What Actually Happens
You build something people want. Early traction looks good. Then you realize you're spending $400 to acquire customers who generate $180 in revenue. Or you have three investors asking for different reporting formats and you're spending weekends in spreadsheets instead of building product.
The Missing Piece
Financial literacy isn't about becoming an accountant. It's about reading your numbers well enough to make better decisions on Tuesday morning. Should you hire that developer or spend on marketing? When do you actually need that next funding round? These questions have financial answers.
Foundations Track
This isn't an MBA program. We start with the financial statements you'll actually use – P&L, cash flow, balance sheet – and work backwards from real startup scenarios.
- Reading financial statements without getting lost in accounting jargon
- Building financial models that help you test assumptions, not just impress investors
- Understanding cash flow so you don't run out of runway three months before you planned
- Creating budgets that account for the reality of startup life
Program runs September through November 2025. Twelve weeks, one evening per week, plus access to our model templates and case studies.
Growth Strategy Track
You've got traction. Now investors are asking about unit economics, cohort analysis, and whether your business model actually scales. This track covers the financial strategy that supports growth.
- Building investor-ready financial projections that tell your growth story
- Understanding valuation methods and what they mean for your cap table
- Analyzing unit economics and making smart decisions about customer acquisition
- Managing equity distribution and avoiding common cap table mistakes
This track assumes you understand the basics. We dig into scenario planning, fundraising strategy, and the financial metrics that matter at different stages. Starts October 2025.
Questions We Hear from Founders
Wondering If This Is Right for You
I'm technical, not financial – will I keep up?
Most participants come from engineering or product backgrounds. We don't assume financial knowledge.
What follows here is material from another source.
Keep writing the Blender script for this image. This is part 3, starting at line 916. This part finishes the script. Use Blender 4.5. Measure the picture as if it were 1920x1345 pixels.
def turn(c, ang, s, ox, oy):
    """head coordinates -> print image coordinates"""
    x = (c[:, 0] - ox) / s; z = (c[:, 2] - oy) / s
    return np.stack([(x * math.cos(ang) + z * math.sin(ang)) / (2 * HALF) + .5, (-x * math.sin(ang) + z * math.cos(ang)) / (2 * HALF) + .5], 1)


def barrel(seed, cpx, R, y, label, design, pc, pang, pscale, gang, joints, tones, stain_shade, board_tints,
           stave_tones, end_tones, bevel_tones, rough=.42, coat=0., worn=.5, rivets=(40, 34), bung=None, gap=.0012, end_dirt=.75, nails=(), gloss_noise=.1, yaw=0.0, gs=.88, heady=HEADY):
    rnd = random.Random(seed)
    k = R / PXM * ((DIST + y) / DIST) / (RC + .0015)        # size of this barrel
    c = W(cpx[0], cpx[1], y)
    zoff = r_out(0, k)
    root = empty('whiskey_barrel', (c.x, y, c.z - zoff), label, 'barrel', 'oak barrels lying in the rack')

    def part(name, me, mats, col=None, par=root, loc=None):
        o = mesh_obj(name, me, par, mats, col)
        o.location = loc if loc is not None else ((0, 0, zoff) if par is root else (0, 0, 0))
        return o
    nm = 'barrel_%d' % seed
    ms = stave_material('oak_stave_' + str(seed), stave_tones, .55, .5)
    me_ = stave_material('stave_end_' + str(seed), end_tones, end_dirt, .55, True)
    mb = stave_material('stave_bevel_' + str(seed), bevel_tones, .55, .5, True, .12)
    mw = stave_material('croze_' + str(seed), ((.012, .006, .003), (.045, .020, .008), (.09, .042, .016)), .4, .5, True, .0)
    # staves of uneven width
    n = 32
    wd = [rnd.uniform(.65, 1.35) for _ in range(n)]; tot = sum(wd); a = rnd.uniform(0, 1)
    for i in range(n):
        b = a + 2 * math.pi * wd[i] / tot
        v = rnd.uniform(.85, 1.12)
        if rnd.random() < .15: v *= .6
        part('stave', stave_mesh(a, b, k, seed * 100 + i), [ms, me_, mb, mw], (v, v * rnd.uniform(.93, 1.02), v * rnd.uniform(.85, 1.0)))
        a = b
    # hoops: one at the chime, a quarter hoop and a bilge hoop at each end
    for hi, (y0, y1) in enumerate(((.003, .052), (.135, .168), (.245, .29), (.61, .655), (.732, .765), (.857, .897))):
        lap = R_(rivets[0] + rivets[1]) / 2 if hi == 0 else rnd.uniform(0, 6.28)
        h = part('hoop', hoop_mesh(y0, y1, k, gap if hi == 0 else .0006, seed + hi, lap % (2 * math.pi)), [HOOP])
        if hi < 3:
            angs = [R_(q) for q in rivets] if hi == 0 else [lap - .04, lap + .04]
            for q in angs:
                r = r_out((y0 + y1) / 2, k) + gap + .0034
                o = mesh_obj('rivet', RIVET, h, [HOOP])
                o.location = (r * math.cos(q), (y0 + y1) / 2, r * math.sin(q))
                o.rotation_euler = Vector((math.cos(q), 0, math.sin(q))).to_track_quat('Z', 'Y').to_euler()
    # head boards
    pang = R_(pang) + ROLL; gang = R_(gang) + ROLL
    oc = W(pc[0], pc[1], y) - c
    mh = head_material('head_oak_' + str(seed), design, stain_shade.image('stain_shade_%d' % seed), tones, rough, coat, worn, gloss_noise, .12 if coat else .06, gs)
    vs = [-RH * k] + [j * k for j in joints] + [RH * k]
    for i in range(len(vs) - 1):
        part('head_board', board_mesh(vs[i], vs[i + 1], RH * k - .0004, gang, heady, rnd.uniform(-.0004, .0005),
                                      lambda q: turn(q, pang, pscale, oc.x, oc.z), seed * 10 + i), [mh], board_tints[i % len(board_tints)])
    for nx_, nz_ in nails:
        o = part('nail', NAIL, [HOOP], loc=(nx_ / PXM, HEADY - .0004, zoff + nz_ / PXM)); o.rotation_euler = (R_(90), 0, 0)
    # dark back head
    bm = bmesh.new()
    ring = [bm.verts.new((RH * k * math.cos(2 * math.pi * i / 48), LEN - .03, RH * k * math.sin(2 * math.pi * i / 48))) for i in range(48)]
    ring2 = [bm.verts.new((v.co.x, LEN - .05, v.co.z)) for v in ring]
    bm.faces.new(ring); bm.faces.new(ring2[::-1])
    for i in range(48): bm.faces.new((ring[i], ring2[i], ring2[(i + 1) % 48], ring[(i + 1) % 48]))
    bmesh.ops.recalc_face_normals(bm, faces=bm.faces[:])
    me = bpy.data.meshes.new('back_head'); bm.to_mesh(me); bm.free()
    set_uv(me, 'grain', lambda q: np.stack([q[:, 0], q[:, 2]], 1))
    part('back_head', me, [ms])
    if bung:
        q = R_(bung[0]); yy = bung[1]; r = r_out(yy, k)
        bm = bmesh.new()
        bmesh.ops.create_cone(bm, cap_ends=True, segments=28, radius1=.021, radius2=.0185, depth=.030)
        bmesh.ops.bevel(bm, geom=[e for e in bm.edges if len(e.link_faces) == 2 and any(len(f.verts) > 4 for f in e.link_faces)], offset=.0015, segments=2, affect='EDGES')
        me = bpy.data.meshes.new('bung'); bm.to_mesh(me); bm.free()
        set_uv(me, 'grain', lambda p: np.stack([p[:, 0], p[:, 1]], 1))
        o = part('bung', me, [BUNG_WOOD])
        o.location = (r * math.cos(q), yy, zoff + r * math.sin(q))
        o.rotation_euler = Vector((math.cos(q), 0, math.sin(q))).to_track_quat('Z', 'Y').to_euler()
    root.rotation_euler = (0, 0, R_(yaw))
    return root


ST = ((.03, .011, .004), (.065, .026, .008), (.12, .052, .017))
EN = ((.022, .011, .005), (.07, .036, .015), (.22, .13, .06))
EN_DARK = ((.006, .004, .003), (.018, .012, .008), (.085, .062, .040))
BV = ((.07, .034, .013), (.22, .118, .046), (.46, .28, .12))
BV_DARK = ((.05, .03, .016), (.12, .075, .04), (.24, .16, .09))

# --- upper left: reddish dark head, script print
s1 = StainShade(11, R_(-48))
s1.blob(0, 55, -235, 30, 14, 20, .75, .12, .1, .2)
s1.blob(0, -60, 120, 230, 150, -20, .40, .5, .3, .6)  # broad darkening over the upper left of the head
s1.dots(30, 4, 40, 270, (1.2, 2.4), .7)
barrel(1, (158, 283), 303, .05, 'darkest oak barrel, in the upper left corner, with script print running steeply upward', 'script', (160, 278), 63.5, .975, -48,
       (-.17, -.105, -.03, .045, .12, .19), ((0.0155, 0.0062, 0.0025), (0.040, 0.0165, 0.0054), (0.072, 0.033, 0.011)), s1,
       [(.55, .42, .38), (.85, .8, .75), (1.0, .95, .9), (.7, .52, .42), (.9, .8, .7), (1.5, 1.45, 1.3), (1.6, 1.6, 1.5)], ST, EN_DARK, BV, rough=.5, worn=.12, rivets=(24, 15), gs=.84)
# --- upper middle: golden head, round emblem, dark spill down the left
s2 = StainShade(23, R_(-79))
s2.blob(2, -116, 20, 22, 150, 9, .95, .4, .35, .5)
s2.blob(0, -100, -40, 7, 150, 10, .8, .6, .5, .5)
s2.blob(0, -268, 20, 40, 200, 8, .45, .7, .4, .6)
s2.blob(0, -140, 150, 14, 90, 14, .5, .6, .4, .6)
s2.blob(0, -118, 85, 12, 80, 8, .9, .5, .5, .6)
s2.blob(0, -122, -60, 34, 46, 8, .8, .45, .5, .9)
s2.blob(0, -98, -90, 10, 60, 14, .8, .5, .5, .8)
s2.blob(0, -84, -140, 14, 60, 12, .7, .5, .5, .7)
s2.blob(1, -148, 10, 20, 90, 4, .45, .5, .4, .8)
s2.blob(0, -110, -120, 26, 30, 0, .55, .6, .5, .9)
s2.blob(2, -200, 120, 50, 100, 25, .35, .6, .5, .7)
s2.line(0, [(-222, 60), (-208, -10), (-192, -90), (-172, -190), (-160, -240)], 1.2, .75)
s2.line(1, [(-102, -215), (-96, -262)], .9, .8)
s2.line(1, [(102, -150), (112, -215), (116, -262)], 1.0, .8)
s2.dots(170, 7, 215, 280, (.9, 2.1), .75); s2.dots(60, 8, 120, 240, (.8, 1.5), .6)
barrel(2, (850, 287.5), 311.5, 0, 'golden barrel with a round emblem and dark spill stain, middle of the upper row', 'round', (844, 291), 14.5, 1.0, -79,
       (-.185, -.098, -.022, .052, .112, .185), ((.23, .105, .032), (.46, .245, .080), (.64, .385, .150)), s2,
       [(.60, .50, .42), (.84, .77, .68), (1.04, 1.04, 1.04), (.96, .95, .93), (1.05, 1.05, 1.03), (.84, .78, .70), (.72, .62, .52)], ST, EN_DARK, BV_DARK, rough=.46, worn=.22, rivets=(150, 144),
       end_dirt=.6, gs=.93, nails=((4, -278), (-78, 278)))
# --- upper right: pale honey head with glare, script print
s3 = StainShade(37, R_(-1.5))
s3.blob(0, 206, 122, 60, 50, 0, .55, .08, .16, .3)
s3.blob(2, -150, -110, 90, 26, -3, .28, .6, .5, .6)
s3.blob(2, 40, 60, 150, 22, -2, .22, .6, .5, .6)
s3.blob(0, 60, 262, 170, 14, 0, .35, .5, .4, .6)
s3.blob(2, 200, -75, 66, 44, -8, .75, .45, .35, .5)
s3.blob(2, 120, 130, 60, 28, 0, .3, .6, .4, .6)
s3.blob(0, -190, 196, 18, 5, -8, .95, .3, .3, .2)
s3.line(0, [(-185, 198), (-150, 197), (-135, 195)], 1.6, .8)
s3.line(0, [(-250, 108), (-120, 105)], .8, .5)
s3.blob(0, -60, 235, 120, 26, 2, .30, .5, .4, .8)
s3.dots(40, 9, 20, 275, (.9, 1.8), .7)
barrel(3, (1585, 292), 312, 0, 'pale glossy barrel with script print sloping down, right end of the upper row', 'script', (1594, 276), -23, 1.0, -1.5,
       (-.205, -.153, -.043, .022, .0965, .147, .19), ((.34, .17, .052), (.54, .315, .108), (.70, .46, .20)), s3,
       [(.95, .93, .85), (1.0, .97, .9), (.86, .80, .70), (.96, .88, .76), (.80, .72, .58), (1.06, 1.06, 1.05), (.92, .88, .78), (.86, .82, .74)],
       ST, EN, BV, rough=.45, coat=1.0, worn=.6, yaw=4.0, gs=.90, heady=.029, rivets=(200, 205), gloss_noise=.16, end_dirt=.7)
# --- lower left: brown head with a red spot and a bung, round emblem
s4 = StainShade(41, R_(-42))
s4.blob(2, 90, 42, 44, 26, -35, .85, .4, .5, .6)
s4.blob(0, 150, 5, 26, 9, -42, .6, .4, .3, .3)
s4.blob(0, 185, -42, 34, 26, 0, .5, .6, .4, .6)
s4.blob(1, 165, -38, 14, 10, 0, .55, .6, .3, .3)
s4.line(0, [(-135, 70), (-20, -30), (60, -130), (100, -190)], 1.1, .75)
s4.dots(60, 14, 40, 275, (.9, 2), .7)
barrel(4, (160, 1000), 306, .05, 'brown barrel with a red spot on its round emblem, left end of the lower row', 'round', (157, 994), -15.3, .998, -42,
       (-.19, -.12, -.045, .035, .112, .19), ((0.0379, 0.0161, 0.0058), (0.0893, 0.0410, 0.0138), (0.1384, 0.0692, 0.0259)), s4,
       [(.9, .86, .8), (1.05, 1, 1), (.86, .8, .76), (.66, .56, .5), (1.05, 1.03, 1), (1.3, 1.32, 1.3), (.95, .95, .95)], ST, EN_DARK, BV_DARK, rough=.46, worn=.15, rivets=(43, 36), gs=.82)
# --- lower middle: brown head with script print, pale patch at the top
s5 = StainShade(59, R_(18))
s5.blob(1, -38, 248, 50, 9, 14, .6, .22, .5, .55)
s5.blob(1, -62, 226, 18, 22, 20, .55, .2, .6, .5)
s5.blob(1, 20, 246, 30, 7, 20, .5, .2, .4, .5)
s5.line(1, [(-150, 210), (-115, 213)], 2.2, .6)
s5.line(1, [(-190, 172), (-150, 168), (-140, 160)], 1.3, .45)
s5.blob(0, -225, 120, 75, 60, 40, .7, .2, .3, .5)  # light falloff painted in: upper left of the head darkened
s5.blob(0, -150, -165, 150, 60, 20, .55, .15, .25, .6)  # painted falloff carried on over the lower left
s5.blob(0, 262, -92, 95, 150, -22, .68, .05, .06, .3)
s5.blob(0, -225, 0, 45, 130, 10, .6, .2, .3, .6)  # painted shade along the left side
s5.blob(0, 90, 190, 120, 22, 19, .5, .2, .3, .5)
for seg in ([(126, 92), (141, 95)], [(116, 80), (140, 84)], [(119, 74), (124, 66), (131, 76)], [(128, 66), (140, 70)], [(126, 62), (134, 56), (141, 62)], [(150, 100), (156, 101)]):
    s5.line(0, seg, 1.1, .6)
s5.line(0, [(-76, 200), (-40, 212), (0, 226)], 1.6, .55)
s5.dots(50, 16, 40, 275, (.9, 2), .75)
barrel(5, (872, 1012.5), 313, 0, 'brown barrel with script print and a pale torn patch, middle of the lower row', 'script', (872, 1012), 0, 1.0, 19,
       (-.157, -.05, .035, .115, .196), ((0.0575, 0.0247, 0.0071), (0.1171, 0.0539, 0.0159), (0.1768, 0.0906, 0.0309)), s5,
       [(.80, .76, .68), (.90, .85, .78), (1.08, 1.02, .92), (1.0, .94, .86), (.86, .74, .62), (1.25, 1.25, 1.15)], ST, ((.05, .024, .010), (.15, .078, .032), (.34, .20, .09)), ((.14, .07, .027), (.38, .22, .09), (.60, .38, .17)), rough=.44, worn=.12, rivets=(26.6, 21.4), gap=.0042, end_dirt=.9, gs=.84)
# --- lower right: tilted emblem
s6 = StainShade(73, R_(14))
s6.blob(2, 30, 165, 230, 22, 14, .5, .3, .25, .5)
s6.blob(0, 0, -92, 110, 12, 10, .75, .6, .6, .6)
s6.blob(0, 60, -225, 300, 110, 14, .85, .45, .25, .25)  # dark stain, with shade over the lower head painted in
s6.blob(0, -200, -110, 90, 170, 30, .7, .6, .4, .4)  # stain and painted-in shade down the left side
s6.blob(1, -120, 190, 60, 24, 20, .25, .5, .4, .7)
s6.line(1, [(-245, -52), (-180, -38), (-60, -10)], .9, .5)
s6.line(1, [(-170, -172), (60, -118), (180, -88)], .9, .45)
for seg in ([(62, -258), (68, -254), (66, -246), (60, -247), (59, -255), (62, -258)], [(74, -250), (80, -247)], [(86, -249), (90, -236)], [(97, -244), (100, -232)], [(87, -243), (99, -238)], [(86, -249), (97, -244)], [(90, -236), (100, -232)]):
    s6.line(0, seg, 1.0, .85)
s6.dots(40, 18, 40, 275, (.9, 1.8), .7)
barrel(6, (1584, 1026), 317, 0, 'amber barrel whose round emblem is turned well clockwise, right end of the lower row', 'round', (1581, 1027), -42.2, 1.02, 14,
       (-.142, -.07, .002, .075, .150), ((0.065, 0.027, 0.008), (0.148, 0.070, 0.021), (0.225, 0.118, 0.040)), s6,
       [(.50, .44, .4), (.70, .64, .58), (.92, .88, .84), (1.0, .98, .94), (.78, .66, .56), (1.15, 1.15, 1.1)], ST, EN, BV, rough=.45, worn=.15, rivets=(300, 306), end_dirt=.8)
If you can build a product roadmap, you can learn financial modeling.
Can I really learn this in twelve weeks?
You won't become a CFO. But you'll learn enough to have intelligent conversations with investors, make data-informed decisions, and know when you need professional help.
What if my startup is pre-revenue?
Perfect timing, actually. Understanding finances before you have complicated numbers makes everything easier later. We work with founders at all stages.
Making the Most of Your Time
How much time should I expect to invest?
Three hours in evening sessions, plus maybe two hours working through exercises on your own business. Some founders spend more because they find it useful.
Can I apply this to my actual startup?
That's the point. You'll build models using your real numbers. The final project is creating a financial plan for your business.
What Happens Next
Will I be ready to pitch investors?
You'll be ready to discuss your financials confidently. Whether you're ready to pitch depends on your business, not just your financial knowledge.
Do you offer ongoing support?
Alumni get access to our quarterly financial planning workshops and can book office hours when they're preparing for fundraising or facing complex financial decisions.
Learning Alongside People Who Get It
The best learning happens when someone can look at your specific situation and help you think through it. That's why every participant gets paired with someone who's been through the fundraising process.
These aren't formal mentorship relationships with monthly check-ins. It's more like having someone you can message when you're building a financial model at 11pm and can't figure out why your cash flow projections look weird.
Our teaching team includes people who've raised seed rounds, managed startup finance operations, and yes – made plenty of financial mistakes they can help you avoid.
Helena Lindström
Former CFO at two Brisbane-based startups. Now helps founders understand their numbers without needing to hire a full-time finance person. Specializes in early-stage financial planning and investor reporting.